Allez, je me "lâche", histoire de rigoler, puisque tu le demandes dans un mail. Ce que dit Mr Desjardins dans le paragraphe que tu cites est totalement con. Il donne l'impression qu'on peut se débarasser de la personnalité sans se débarrasser du monde. Or le monde et la personnalité sont construits simultanément. On ne fait pas l'un sans l'autre. En bref, le coup de l'identification qui crée la souffrance, c'est complètement superficiel. C'est du rabâché routinier de ressucé de mal compris, et au mieux, on peut espérer que lorsqu'il a écrit ça, il était pas très en forme ce jour-là. Ou bien, il l'a senti mais il a pas su le dire. Peu importe. Ca arrive à tout le monde.
Ce que dit la Muse de Dado dans son article est fichtrement plus profond. J'adore le passage où la conscience est un phénomène extérieur qui produit des images. Je sais pas si tout le monde suit, mais au moins ça décape.
Pourquoi extérieur ? La conscience produit aussi le spectateur qui va faire la différence entre un extérieur et un intérieur. Il serait plus simple de dire que l'observateur n'est pas la source des phénomène mais qu'il est fondé par la conscience, simultanément aux phénomènes.
Effectivement le nain a tort de croire qu'il pourrait rester le moindre spectateur dans la clarté, autrement dit que "quelqu'un" pourrait être réalisé. de toutes façons son exemple est bancal, il oublié la caissière lr pojectionniste et la caméra.
>> Il serait plus simple de dire que l'observateur n'est pas la source des phénomène mais qu'il est fondé par la conscience, simultanément aux phénomènes.

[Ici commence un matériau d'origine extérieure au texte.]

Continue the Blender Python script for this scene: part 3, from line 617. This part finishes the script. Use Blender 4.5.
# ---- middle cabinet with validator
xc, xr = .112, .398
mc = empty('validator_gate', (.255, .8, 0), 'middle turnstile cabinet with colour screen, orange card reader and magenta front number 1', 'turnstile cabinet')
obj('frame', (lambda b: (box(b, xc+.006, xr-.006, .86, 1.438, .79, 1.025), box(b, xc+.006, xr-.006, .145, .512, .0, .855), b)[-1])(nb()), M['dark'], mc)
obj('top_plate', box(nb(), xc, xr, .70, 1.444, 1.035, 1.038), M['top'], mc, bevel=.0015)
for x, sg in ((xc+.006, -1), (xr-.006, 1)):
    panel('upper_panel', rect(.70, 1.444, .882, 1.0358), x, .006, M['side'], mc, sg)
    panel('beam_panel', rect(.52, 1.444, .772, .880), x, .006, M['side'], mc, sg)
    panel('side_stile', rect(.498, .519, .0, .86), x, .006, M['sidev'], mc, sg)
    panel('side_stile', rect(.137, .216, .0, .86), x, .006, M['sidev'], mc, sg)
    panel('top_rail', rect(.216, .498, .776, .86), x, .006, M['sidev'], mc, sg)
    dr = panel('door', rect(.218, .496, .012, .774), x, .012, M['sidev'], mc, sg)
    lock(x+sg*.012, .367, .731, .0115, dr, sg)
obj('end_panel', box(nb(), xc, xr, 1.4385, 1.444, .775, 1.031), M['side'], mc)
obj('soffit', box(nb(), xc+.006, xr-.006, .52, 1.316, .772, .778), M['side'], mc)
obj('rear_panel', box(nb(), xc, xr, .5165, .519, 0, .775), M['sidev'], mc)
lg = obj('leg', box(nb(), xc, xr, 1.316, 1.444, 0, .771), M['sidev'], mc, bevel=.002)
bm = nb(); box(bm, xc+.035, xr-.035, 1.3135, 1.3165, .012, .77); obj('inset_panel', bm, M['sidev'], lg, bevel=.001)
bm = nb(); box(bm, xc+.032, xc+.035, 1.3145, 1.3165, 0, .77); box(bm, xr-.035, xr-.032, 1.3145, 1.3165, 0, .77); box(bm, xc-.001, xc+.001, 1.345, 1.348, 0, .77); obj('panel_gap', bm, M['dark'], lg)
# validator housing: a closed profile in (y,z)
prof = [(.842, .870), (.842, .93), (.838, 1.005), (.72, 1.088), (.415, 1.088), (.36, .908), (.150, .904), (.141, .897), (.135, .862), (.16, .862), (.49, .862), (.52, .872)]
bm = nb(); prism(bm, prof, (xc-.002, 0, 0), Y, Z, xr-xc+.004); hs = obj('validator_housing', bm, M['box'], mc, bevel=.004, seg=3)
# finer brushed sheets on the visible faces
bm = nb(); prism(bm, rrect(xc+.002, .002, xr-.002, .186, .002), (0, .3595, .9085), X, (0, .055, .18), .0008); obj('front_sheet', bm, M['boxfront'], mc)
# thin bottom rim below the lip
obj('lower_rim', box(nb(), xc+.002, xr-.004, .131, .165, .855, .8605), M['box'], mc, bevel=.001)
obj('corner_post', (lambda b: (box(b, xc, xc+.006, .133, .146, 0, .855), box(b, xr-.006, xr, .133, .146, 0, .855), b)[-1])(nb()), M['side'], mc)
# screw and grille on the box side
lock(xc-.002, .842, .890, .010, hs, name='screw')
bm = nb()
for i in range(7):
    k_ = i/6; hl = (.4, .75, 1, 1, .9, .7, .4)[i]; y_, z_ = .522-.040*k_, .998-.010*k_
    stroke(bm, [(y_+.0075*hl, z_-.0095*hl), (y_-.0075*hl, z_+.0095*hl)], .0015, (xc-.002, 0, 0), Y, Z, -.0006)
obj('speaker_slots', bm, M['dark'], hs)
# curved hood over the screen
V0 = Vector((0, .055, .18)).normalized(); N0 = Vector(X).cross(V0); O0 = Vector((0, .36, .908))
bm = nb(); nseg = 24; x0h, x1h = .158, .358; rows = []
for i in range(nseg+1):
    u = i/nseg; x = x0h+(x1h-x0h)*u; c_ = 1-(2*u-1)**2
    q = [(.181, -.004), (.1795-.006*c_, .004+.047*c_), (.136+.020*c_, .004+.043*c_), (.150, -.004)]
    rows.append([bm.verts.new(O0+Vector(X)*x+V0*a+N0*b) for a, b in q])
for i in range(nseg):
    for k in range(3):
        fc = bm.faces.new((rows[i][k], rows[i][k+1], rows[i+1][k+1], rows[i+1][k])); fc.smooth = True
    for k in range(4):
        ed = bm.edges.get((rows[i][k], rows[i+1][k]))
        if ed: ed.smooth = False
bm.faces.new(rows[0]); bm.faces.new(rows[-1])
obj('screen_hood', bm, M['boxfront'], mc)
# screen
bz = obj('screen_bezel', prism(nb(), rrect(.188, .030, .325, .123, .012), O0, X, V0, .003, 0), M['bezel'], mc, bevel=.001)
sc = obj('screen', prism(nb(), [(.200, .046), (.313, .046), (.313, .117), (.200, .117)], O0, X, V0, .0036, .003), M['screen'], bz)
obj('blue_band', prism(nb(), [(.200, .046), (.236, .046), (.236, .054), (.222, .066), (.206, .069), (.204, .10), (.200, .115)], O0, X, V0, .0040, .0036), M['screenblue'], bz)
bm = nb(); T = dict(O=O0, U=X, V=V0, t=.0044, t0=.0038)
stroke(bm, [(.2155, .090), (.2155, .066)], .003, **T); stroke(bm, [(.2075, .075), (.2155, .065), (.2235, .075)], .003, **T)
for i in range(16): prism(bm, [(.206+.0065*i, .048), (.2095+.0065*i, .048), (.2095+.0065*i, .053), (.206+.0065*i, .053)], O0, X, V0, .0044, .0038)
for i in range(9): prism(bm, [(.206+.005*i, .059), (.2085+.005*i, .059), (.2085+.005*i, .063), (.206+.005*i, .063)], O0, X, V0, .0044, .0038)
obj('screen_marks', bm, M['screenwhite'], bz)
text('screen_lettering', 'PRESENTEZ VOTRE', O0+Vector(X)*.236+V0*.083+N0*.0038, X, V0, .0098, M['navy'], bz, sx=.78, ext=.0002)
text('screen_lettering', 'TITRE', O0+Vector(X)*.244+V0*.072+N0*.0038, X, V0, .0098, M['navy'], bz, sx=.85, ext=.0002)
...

Je suis d'accord. J'étais aussi un peu géné par le terme "extérieur" parce que extérieur à quoi ? A moi ? Qui moi ? Il y a quelque chose de dissonnant là-dedans. Il m'a semblé que c'était pourtant la manière la plus simple de faire apparaître ce qui autrement semble un paradoxe presque incompréhensible. Si ta description est plus juste, je ne pense pas qu'elle soit plus simple - en tous cas, pas telle que tu l'exprimes. Mais il existe certainement une façon de l'exprimer qui soit à la fois juste et simple.